Kelley described the unprecedented damage to the agriculture industry:

  • Crop loss, $38.5 million: The county lost 80,000 trees, including almost 55,000 apple trees. Nurseries “lost an enormous number of plants.” In one-gallon woody plants, nearly a half million containers were drowned or washed away. Nursery losses totaled $12 million.
  • Stored products (mostly apples and hay), $5.98 million: “We lost a lot of hay in round bales and square bales, and we lost over 300,000 bushels of apples that were in storage because there was no power and the quality of those apples deteriorated rapidly so they were not being able to be sold.”
  • Livestock: $15,000. Honeybees, $42,262.
  • Infrastructure, including farm fields, $61.8 million. “I’m sure some of you have seen pictures or even examples where fields are washed out. I saw fields in Mills River where you could have driven two buses right down the middle of the gully, and those fields have to be repaired to go back into production.” More than 141 miles of gravel roads plus culverts and bridges have to be fixed.
  • Agritourism, $10.5 million: “Most of our agritourism industry covers about a 12-week span. All of our folks that are in agritourism make pretty much 100 percent of their income in that 12-week period of time so this storm happened right in the middle of that. October is the biggest month for agritourism in Henderson County and most of our agritourism venues were shut down anywhere from two to five weeks, and the losses accounted for over $10 million.”
  • Future income, $6.6 million: “Go back to that orchard I visited on Tuesday, which was about 20 acres of eight-year-old trellised apple trees that were in full production. I was there two years ago, enormous crop — walls of apples. I went out there the other day and there’s nothing: no more trees, no more trellis, there’s nothing. He’s going to replant those trees. He’s ordered the trees already, but he’ll put in whips or feather trees that are going to require five to six years to get back into production, probably closer to seven to get back into full production. … The nursery number would probably be two or three times” the apple loss if future income.

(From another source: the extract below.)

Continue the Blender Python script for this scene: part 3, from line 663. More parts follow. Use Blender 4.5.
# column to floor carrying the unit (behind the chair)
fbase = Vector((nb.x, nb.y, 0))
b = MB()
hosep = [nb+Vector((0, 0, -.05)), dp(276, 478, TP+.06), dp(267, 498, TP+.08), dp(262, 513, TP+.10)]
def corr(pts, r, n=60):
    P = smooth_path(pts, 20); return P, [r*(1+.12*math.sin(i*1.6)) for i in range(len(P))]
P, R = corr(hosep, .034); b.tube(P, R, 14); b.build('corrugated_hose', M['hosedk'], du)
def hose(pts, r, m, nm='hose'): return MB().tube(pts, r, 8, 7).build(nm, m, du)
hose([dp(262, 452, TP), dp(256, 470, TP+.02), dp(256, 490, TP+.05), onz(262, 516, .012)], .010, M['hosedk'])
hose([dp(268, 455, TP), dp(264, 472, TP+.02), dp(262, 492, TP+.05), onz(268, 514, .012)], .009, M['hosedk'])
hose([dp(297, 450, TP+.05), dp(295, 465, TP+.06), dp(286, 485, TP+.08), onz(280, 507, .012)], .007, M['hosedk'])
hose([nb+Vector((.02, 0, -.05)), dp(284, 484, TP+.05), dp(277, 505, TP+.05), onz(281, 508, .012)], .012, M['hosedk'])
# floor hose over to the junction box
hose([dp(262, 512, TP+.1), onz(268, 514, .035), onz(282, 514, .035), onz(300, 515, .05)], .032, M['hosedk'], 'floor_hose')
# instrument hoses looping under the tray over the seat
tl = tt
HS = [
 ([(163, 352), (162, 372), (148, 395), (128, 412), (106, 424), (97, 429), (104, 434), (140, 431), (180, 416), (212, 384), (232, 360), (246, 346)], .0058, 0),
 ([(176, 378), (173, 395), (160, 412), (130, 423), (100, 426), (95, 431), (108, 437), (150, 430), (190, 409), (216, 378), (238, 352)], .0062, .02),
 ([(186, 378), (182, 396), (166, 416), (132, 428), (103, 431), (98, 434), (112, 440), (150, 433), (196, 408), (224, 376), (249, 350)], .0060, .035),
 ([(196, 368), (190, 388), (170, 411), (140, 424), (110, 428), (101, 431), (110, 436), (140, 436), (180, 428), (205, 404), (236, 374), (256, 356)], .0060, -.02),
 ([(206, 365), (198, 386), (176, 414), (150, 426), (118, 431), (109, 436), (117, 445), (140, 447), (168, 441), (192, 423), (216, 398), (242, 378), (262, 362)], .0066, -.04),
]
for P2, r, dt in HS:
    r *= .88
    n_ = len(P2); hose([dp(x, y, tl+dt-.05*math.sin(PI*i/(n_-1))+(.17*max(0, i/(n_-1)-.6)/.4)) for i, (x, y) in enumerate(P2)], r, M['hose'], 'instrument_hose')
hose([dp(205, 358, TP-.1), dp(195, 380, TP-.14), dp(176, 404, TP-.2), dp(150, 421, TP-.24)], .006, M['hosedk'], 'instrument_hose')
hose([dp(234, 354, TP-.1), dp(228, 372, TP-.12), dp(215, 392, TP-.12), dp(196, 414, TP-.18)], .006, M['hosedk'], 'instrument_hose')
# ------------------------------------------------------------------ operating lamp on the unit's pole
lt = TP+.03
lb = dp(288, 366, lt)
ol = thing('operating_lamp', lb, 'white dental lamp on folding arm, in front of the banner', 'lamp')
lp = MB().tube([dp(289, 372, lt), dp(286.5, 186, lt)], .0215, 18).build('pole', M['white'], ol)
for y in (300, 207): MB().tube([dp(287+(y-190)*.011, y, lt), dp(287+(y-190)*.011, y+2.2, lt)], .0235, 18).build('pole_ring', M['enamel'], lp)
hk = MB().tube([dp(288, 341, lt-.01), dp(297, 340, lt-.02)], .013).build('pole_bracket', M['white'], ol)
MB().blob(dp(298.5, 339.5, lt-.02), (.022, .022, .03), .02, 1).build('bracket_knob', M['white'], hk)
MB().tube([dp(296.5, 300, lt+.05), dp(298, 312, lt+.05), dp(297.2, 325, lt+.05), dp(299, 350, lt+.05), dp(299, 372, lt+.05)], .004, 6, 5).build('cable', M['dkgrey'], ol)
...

Kelley estimated that his survey, which projected $135 million worth of damage, captured around 80 percent of the total. Based on that, the overall loss would be as high as $169 million.

“I’m figuring about 25 percent is going to be covered through either insurance or federal programs,” he said, leaving an uncovered loss of $127 million. “Flood insurance is not something that most of our growers have. They do have insurance for freezes and hail and a lot of other things but flood is not one of them. … We’re still evaluating this. They’re estimates, we know that. I saw some equipment estimates that were turned in that I know were way lower than what it’s going to cost them to replace that equipment.”

When Lapsley and McCall emphasized the urgency of quick relief, County Manager John Mitchell said he had been in contact with state Sen. Tim Moffitt and Rep. Balkcom.

“They both assured me this is the first item on their agenda,” he said. “It has been the will of this board to advocate loudly for these funds and we will continue to do that.”